At least 870 acres of land are required to actualise the Lamu coal project, the company tasked with setting up the plant has said.

Amu Power Company, a consortium of Gulf Energy and Centum Investment won the tender to set up a coal-fired power plant in Manda Bay (Lamu county) and the company is in the process of acquiring some land from Kenya Ports Authority (KPA) for constructing the power plant.

Gulf Energy MD Francis Njogu said that the land acquisition process will be completed by September this year when the actual construction is set to begin. “We intend to start actual construction after clearing the land acquisition process. We are working with relevant government officials to fast-track the process and ensure that all affected families are compensated,” noted Mr Njogu.

Once complete, the power project will add 981MW to the national grid and reduce power outages as well as the cost of electricity in Kenya significantly.

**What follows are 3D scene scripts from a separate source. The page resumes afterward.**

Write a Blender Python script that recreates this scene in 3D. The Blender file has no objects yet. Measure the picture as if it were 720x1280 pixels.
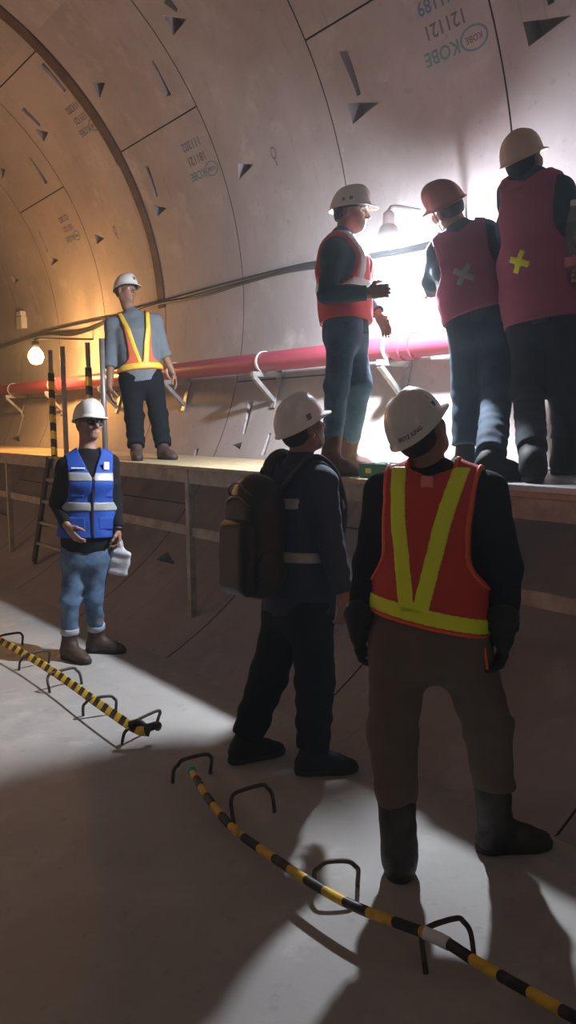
import bpy, bmesh, math, random
import numpy as np
from mathutils import Vector, Matrix
random.seed(7); rng = np.random.default_rng(5)
scene = bpy.context.scene
COL = scene.collection
# ------------------------------------------------------------------ camera and survey helpers
FPX, PITCH, ROLL, YAW = 1000.9, math.radians(6.428), math.radians(-0.545), math.radians(37.652)
EYE = np.array([0.0, 0.0, 1.62])
VC, ZC, RAD = 1.328, 2.753, 3.041           # tunnel axis (x, z) and inner radius; the tunnel runs along +y
def ray(px, py):
    x = px-360.0; y = 640.0-py
    c, s = math.cos(ROLL), math.sin(ROLL); x, y = c*x-s*y, s*x+c*y
    c, s = math.cos(PITCH), math.sin(PITCH)
    X = x/FPX; Y = c+y/FPX*s; Z = -s+y/FPX*c
    return np.array([X*math.cos(YAW)+Y*math.sin(YAW), -X*math.sin(YAW)+Y*math.cos(YAW), Z])
def J(px, py, d): return EYE+ray(px, py)*d
def onz(px, py, z):
    r = ray(px, py); return EYE+r*((z-EYE[2])/r[2])
def onx(px, py, x):
    r = ray(px, py); return EYE+r*(x/r[0])
def wall_hit(px, py):
    d = ray(px, py); o = np.array([-VC, EYE[2]-ZC]); a = d[0]**2+d[2]**2; b = o[0]*d[0]+o[1]*d[2]
    return EYE+d*((-b+math.sqrt(b*b-a*(o@o-RAD*RAD)))/a)
def wall_yt(px, py):
    p = wall_hit(px, py); return p[1], math.atan2(p[2]-ZC, p[0]-VC)
def wpt(y, t, r=RAD): return (VC+r*math.cos(t), y, ZC+r*math.sin(t))
FWD = np.array([math.sin(YAW), math.cos(YAW), 0.0]); RGT = np.array([math.cos(YAW), -math.sin(YAW), 0.0])
def heading(deg):                            # 0 = looking away from the camera, 90 = to its right, 180 = towards it
    a = math.radians(deg); return FWD*math.cos(a)+RGT*math.sin(a)
UP = np.array([0.0, 0.0, 1.0])
def unit(v):
    v = np.asarray(v, float); return v/np.linalg.norm(v)

cam = bpy.data.cameras.new('camera'); cam_o = bpy.data.objects.new('camera', cam); COL.objects.link(cam_o)
cam.sensor_fit = 'VERTICAL'; cam.sensor_height = 36.0; cam.lens = 36.0*FPX/1280.0; cam.clip_start = 0.05
cam_o.location = EYE
cam_o.rotation_euler = (Matrix.Rotation(-YAW, 4, 'Z') @ Matrix.Rotation(math.pi/2-PITCH, 4, 'X') @ Matrix.Rotation(ROLL, 4, 'Z')).to_euler()
scene.camera = cam_o

# ------------------------------------------------------------------ materials
def mat(name, col, rough=0.6, metal=0.0, var=0.0, scale=8.0, col2=None, bump=0.0, bscale=60.0, emit=None, estr=0.0, spec=0.5, trans=0.0, alpha=1.0, coat=0.0, detail=6.0, lo=0.35, hi=0.65):
    m = bpy.data.materials.new(name); m.use_nodes = True
    nt = m.node_tree; b = nt.nodes['Principled BSDF']
    b.inputs['Base Color'].default_value = (*col, 1); b.inputs['Roughness'].default_value = rough; b.inputs['Metallic'].default_value = metal
    b.inputs['Specular IOR Level'].default_value = spec; b.inputs['Transmission Weight'].default_value = trans; b.inputs['Alpha'].default_value = alpha
    b.inputs['Coat Weight'].default_value = coat
    tc = nt.nodes.new('ShaderNodeTexCoord')
    if col2 is None and var > 0: col2 = tuple(c*(1-var) for c in col)
    if col2 is not None:
        n = nt.nodes.new('ShaderNodeTexNoise'); n.inputs['Scale'].default_value = scale; n.inputs['Detail'].default_value = detail
        n.inputs['Roughness'].default_value = 0.6
        r = nt.nodes.new('ShaderNodeValToRGB'); r.color_ramp.elements[0].position = lo; r.color_ramp.elements[1].position = hi
        r.color_ramp.elements[0].color = (*col2, 1); r.color_ramp.elements[1].color = (*col, 1)
        nt.links.new(tc.outputs['Object'], n.inputs['Vector']); nt.links.new(n.outputs['Fac'], r.inputs['Fac']); nt.links.new(r.outputs['Color'], b.inputs['Base Color'])
    if bump > 0:
        n2 = nt.nodes.new('ShaderNodeTexNoise'); n2.inputs['Scale'].default_value = bscale; n2.inputs['Detail'].default_value = 5
        bp = nt.nodes.new('ShaderNodeBump'); bp.inputs['Strength'].default_value = bump; bp.inputs['Distance'].default_value = 0.01
        nt.links.new(tc.outputs['Object'], n2.inputs['Vector']); nt.links.new(n2.outputs['Fac'], bp.inputs['Height']); nt.links.new(bp.outputs['Normal'], b.inputs['Normal'])
    if emit:
        b.inputs['Emission Color'].default_value = (*emit, 1); b.inputs['Emission Strength'].default_value = estr
    return m

def concrete(name, c1, c2, c3, ring=False):
    m = bpy.data.materials.new(name); m.use_nodes = True; nt = m.node_tree; b = nt.nodes['Principled BSDF']; L = nt.links.new
    b.inputs['Roughness'].default_value = 0.78; b.inputs['Specular IOR Level'].default_value = 0.3
    tc = nt.nodes.new('ShaderNodeTexCoord')
    def noise(s, d, v=None):
        n = nt.nodes.new('ShaderNodeTexNoise'); n.inputs['Scale'].default_value = s; n.inputs['Detail'].default_value = d; n.inputs['Roughness'].default_value = 0.62
        L(v or tc.outputs['Object'], n.inputs['Vector']); return n
    def mix(a, bcol, f, mode='MIX'):
        x = nt.nodes.new('ShaderNodeMix'); x.data_type = 'RGBA'; x.blend_type = mode
        for s, v in ((x.inputs[6], a), (x.inputs[7], bcol)):
            if isinstance(v, tuple): s.default_value = (*v, 1)
            else: L(v, s)
        if isinstance(f, float): x.inputs[0].default_value = f
        else: L(f, x.inputs[0])
        return x.outputs[2]
    def ramp(src, a, bb):
        r = nt.nodes.new('ShaderNodeMapRange'); r.inputs[1].default_value = a; r.inputs[2].default_value = bb; L(src, r.inputs[0]); return r.outputs[0]
    c = mix(c1, c2, ramp(noise(0.9, 8).outputs['Fac'], 0.38, 0.66))
    c = mix(c, c3, ramp(noise(3.3, 10).outputs['Fac'], 0.56, 0.78))
    c = mix(c, tuple(v*0.55 for v in c1), ramp(noise(14, 8).outputs['Fac'], 0.60, 0.85))
    mp = nt.nodes.new('ShaderNodeMapping'); mp.inputs['Scale'].default_value = (1.4, 9, 1.0) if ring else (2, 2, 2); L(tc.outputs['Object'], mp.inputs['Vector'])
    c = mix(c, tuple(v*0.75 for v in c2), ramp(noise(1.2, 6, mp.outputs['Vector']).outputs['Fac'], 0.60, 0.85))
    L(c, b.inputs['Base Color'])
    bp = nt.nodes.new('ShaderNodeBump'); bp.inputs['Strength'].default_value = 0.25; bp.inputs['Distance'].default_value = 0.006
    L(noise(28, 9).outputs['Fac'], bp.inputs['Height']); L(bp.outputs['Normal'], b.inputs['Normal'])
    return m

def stripes(name, ca, cb, axis, freq, shear=(0, 0, 0), rough=0.45):
    """diagonal hazard stripes measured along the object's own axes"""
    m = bpy.data.materials.new(name); m.use_nodes = True; nt = m.node_tree; b = nt.nodes['Principled BSDF']; L = nt.links.new
    b.inputs['Roughness'].default_value = rough
    at = nt.nodes.new('ShaderNodeAttribute'); at.attribute_name = 'run'
    w = nt.nodes.new('ShaderNodeMath'); w.operation = 'MULTIPLY'; w.inputs[1].default_value = freq; L(at.outputs['Fac'], w.inputs[0])
    f = nt.nodes.new('ShaderNodeMath'); f.operation = 'FRACT'; L(w.outputs[0], f.inputs[0])
    g = nt.nodes.new('ShaderNodeMath'); g.operation = 'GREATER_THAN'; g.inputs[1].default_value = 0.5; L(f.outputs[0], g.inputs[0])
    x = nt.nodes.new('ShaderNodeMix'); x.data_type = 'RGBA'; L(g.outputs[0], x.inputs[0]); x.inputs[6].default_value = (*ca, 1); x.inputs[7].default_value = (*cb, 1)
    tc = nt.nodes.new('ShaderNodeTexCoord'); n = nt.nodes.new('ShaderNodeTexNoise'); n.inputs['Scale'].default_value = 18; L(tc.outputs['Object'], n.inputs['Vector'])
    mr = nt.nodes.new('ShaderNodeMapRange'); mr.inputs[1].default_value = 0.5; mr.inputs[2].default_value = 0.75; mr.inputs[4].default_value = 0.55; L(n.outputs['Fac'], mr.inputs[0])
    y = nt.nodes.new('ShaderNodeMix'); y.data_type = 'RGBA'; L(mr.outputs[0], y.inputs[0]); L(x.outputs[2], y.inputs[6]); y.inputs[7].default_value = (0.12, 0.10, 0.08, 1)
    L(y.outputs[2], b.inputs['Base Color']); return m

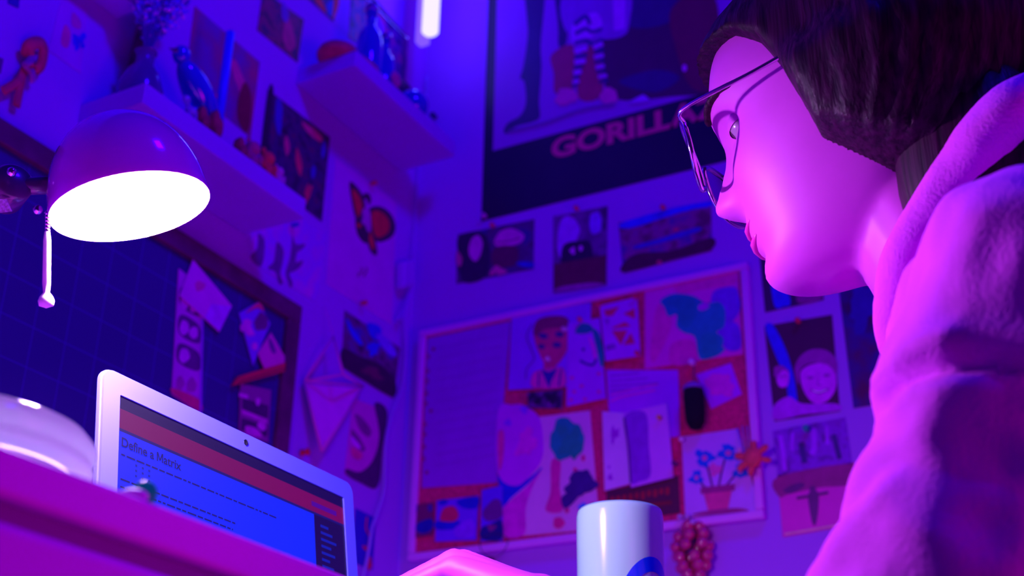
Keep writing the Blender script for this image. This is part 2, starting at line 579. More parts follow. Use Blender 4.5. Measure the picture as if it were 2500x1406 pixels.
# pull cord with a knob
ct, cb = Vector(far(116, 520, 0.93)), Vector(far(113, 735, 0.925))
ch = MB()
n = 26
for i in range(n):
    p = ct.lerp(cb, i/(n-1))
    ch.ell(p, 0.0021, CHROME, 8, 6)
cord = ch.build('pull_chain', CHROME, lamp)
WHT = mat((0.85, 0.85, 0.85), 0.4, name='white_plastic')
ka = (cb-ct).normalized()
MB().lathe([(0.0, -0.045), (0.0016, -0.0445), (0.0026, -0.036), (0.0028, -0.006), (0.0022, 0.0), (0.0045, 0.003), (0.0056, 0.006), (0.0048, 0.0095), (0, 0.011)], cb-ka*0.006, ka, WHT, 18).build('pull_knob', None, cord)

# ------------------------------------------------------------------ jar, pen and mug on the desk
GLASS = backlit(mat((0.82, 0.98, 0.84), 0.10, name='milky_glass', coat=0.6, spec=0.6), 0.85)
jar = thing('glass_jar', 'low ribbed glass jar with a rounded lid, near the desk edge under the lamp', 'jar', (0.668, -1.385, DZ))
jc = Vector((0.668, -1.385, DZ))
MB().lathe([(0, 0.0), (0.050, 0.0), (0.053, 0.003), (0.0545, 0.010), (0.053, 0.017), (0.0555, 0.020), (0.0555, 0.0225), (0.052, 0.0245)], jc, (0, 0, 1), GLASS, 56).build('jar_body', None, jar)
MB().lathe([(0.0535, 0.025), (0.0605, 0.0265), (0.0615, 0.029), (0.0600, 0.0315), (0.0600, 0.0345), (0.0615, 0.037), (0.0610, 0.041), (0.056, 0.0465), (0.045, 0.051), (0.02, 0.0535), (0, 0.054)], jc, (0, 0, 1), GLASS, 56).build('jar_lid', None, jar)
pen = thing('marker_pen', 'marker pen with a green cap lying at the desk edge in front of the laptop', 'pen', (0.757, -1.345, DZ))
p0 = Vector(at(353, 1210, 0, 0.772)); p0.z = DZ+0.0062
pd = Vector((-0.74, 0.67, 0.0)).normalized()
rp = 0.0056
TEAL = backlit(mat((0.01, 0.60, 0.34), 0.35, name='green_cap'), 0.6)
MB().lathe([(0, 0), (rp*0.8, 0.0), (rp, 0.0015), (rp, 0.022)], p0, pd, TEAL, 24).build('cap', None, pen)
MB().lathe([(rp*1.0, 0.022), (rp*1.02, 0.026), (rp*1.02, 0.031)], p0, pd, mat((0.05, 0.2, 0.7), 0.4), 24).build('band', None, pen)
MB().lathe([(rp*0.98, 0.031), (rp*0.98, 0.115), (rp*0.6, 0.122), (0, 0.1225)], p0, pd, WHT, 24).build('barrel', None, pen)
er = MB()
ec = Vector(at(322, 1226, 0, 0.768)); ec.z = DZ+0.0035
er.ell(ec, (0.008, 0.006, 0.0035), mat((0.8, 0.75, 0.8), 0.6), 18, 10)
tag(er.build('eraser'), 'small white eraser beside the green capped marker pen', 'eraser')
MUGW = mat((0.45, 0.94, 0.62), 0.18, coat=0.6, spec=0.5, name='glazed_ceramic')
mug = thing('mug', 'tall white ceramic mug with a blue curved print, beside the hand', 'mug', (0.721, -0.73, DZ))
mc = Vector((0.721, -0.730, DZ))
MR, MH = 0.0388, 0.1712
MB().lathe([(0, 0), (MR*0.86, 0), (MR*0.93, 0.003), (MR*0.965, 0.02), (MR, MH-0.02), (MR, MH-0.007), (MR*0.985, MH-0.0025), (MR*0.955, MH), (MR*0.925, MH-0.002), (MR*0.91, MH-0.01), (MR*0.86, 0.01), (0, 0.006)], mc, (0, 0, 1), MUGW, 72).build('body', None, mug)
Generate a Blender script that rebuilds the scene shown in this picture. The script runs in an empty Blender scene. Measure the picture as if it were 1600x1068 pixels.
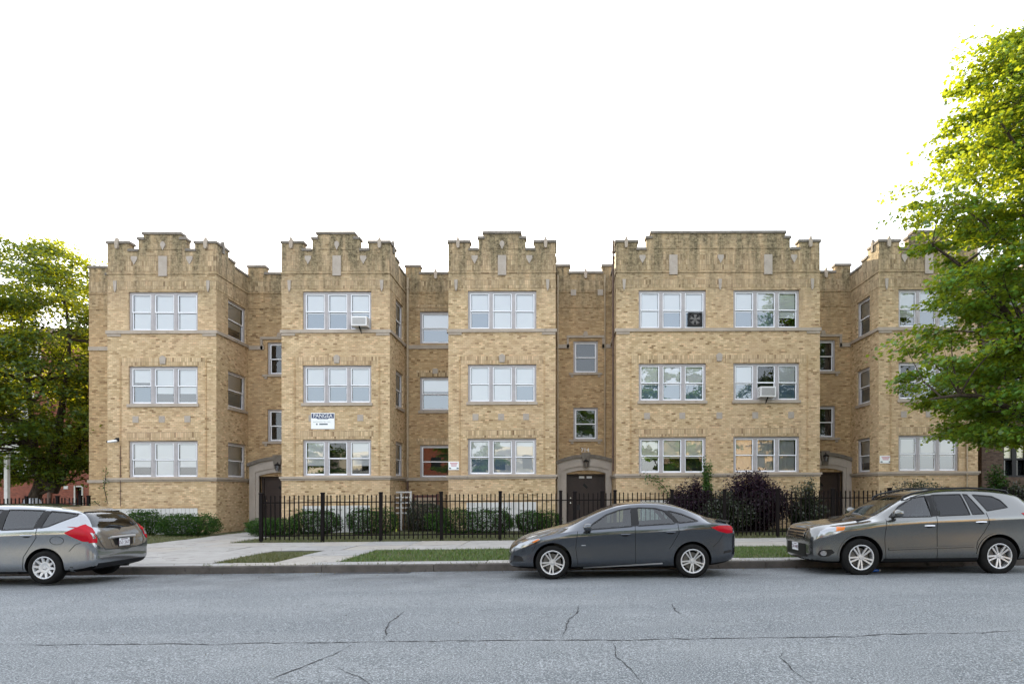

It will cost around Ksh180billion with the main lenders being the Industrial and Commercial Bank of China (ICBC) and African Development Bank (AfDB).

The company is currently conducting an Environmental and Social Impact Assessment (ESIA) in accordance with section 58 of the Environment Management and Coordination Act. Amu Power has appointed Kurrent Technologies as the independent ESIA consultant to identify and assess all potential environmental and social impacts associated with the project and propose mitigation measures. The report will be shared with various stakeholders in March this year.

“We are working closely with the people of Lamu, their local leaders, regulators, governmental agencies and administrators at all levels to ensure that we comply with all laws and regulations,” Njogu said.

Amu Power Company says that the project will create jobs for the local residents as well as open up Lamu for investment. The project includes a jetty, an estate and social amenities to house the 300 workers who will see the project to fruition.

“The construction phase will create at least 1,000 jobs and we have shared the skills requirement with the government and local leaders with recommendation for courses required,” Njogu added.

To kick-start the project, the company will import coal form South Africa but once the feasibility studies on coal in Kenya are completed, it will later be sourced locally. Amu Power Company has signed a 25-year power purchasing contract with Kenya Power and the contract has been shared with Energy Regulatory Commission (ERC) for approval.